What Your Banker Thinks When You Want to Start a Business
Written by staff on November 27, 2024
What Your Banker Thinks When You Want to Start a Business – Carl Vonderau.
You’ve got this great idea, or you need to expand your small business to the next level. All you want is some financing to seed your growth. So you go into talk to your boring banker. She loves the idea, but what is she really thinking? She will need all kinds of information, which includes: business financial statements, tax statements, and bank statements. So what does she have to prove to her bank to get the loan approved?
- Who are you and what is your history and reputation? Banks are legally required to know their customers, but it goes beyond this. You are way ahead if you’ve founded successful businesses before. She also has to represent that you are honest and cooperative. There are all kinds of “Know Your Customer” rules now. If you’ve been bankrupt, or have been accused of screwing your bankers before, you have a tough mountain to climb. Beware that, with the internet and private data bases, most of your history is easily found.
- What is your business concept and does it have a track record? If this is a new product and you have never sold it before, you will have a hard time getting a loan. If you have a history of sales and you want to increase capacity with quantifiable success, you’ve got a good case. Or if you simply want to replace one bank with another because you like the products of the new bank, that ‘s catnip for your prospective banker.
- The industry. The bank will evaluate your business’s industry, local market trends, and overall economic conditions. Is your business in an industry and an area that has demonstrated or is forecast to show a lot of growth? Some industries, like restaurants and startups, are notoriously risky and banks stay away from them or require stricter lending conditions. If you are in a strip mall, is it full of customers or do all the stores have Sale signs and the parking lot is full of potholes? Is there a well-known large store to draw in customers?
- What is the cash flow of the business? If you are a start-up, the banker will look at your personal cash flow. Do you have enough funds coming in to support both your family and your business? If you have an established business, what are the required sales and net income to support the loan? Established businesses get more preference.
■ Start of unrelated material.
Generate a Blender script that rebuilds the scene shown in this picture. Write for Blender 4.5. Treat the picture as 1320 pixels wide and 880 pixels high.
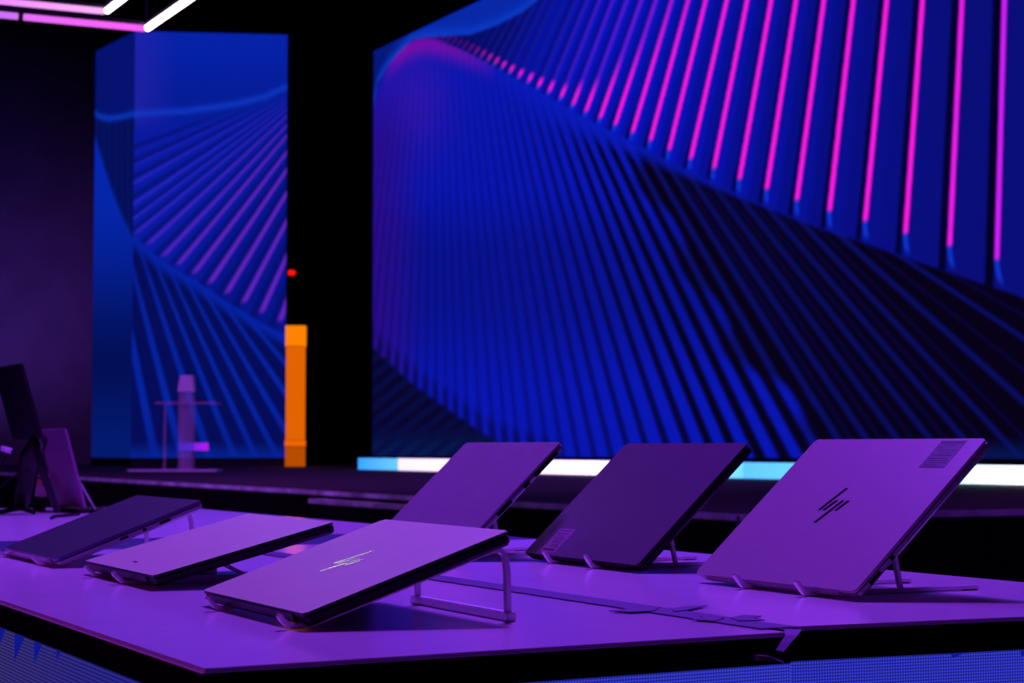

- Another source of income to pay this loan plus all your other debt. Banks want two sources of income. This could be the business plus the other income that you and your spouse earn. This includes looking at your personal credit score and your business credit score.
- Government support. Will the Small Business Administration back the loan? If so, the bank can offset much of the risk of lending money to you. The SBA will guarantee a portion of the loan.
- Can you pledge something to the bank. It could be property, inventory, or receivables. But banks prefer receivables. These are invoices for actual sales rather than agreements or proformas. The risk then is not you but your customers. They are the ones that will pay you the money to re-pay the bank. Another source of collateral might be a building or house that does not have much debt.
- Personal guarantees. Perhaps your business is iffy, but you own a building without much debt. Maybe the bank will accept a personal guarantee for your business loan. For instance, Donald Trump has billions of dollars of personal guarantees. However, many banks think they are not worth much unless they are collateralized with something.
- Business plan. Bankers love clear, well organized business plans. These must include a market analysis, growth plans, revenue projections and the management background. They will also include expansive detail on the purpose of the loan. Lots of numbers. Bankers love business plans they can copy and paste into their loan proposals.